Alors que son fils est entre la vie et la mort, Félicité (Véro Tshanda Beya) arpente Kinshasa de part en part à la recherche de l’argent qui paiera l’hôpital. Epuisée par cette épreuve, elle finit elle-même par hésiter entre continuer à affronter les éclats du monde ou bien retourner à la nuit. Point de bascule de sa renaissance, le regard bienveillant que Tabu (Papi Mpaka) pose sur elle.

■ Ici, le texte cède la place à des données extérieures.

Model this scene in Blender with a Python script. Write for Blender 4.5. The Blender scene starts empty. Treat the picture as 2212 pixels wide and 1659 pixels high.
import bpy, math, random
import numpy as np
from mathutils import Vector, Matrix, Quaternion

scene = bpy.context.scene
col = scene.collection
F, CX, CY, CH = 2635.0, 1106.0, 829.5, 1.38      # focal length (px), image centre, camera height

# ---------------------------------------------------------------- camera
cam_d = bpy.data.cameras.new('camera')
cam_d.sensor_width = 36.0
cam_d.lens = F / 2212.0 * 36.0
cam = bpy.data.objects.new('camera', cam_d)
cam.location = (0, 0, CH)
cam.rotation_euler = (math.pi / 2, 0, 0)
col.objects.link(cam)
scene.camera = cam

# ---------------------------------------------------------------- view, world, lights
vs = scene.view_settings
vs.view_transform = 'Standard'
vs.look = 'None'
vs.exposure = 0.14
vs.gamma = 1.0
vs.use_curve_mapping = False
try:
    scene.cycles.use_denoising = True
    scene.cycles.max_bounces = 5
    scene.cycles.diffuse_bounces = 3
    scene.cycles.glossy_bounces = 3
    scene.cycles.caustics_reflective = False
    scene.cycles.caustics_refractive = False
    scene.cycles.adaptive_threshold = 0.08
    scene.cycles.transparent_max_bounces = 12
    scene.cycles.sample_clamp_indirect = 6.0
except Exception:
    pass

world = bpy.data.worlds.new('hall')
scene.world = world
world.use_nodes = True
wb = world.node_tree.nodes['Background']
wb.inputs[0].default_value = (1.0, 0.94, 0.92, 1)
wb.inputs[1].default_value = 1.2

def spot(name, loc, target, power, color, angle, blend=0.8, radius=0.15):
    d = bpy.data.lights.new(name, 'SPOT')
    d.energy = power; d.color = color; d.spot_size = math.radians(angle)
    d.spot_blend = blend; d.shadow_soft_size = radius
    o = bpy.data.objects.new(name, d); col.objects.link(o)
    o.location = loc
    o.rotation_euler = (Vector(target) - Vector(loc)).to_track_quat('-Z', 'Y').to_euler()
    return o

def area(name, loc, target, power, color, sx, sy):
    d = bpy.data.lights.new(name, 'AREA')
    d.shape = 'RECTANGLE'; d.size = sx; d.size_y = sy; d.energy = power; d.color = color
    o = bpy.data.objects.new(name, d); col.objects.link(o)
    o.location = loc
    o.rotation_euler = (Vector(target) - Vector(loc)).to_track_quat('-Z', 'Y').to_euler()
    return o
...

Félicité, avec sa narration diffractée, sa bande sonore parfois stridente, son image volontiers chaotique, est le reflet fidèle de l’atmosphère vibrante de la capitale congolaise. Aux antipodes du film commercial, le dernier film d’Alain Gomis est également empreint d’un spiritualisme africain exotique à nos consciences de septentrionaux. Avec des images crues mais jamais voyeuses, il filme la violence qu’affronte à Kinshasa sa mère-courage de protagoniste. Assumant une esthétique radicale, fondée sur une opposition entre des plans ténébreux et d’autres éblouissants, Alain Gomis ne facilite pas la vie du spectateur, mais à cette condition il lui laisse de la marge pour prolonger intérieurement le voyage auquel il l’invite. C’est en effet à une exploration de « l’étrangeté à soi-même » que nous convie le réalisateur franco-guiné-bissau-sénégalais, qui souhaite retranscrire par l’image le « mouvement perpétuel entre la démission, le scandale et la réconciliation avec la vie ». Au-delà, il commet un geste politique d’importance en filmant des petites gens qui retrouvent la lumière non pas en fuyant leur milieu mais en se ré-ancrant en eux-mêmes.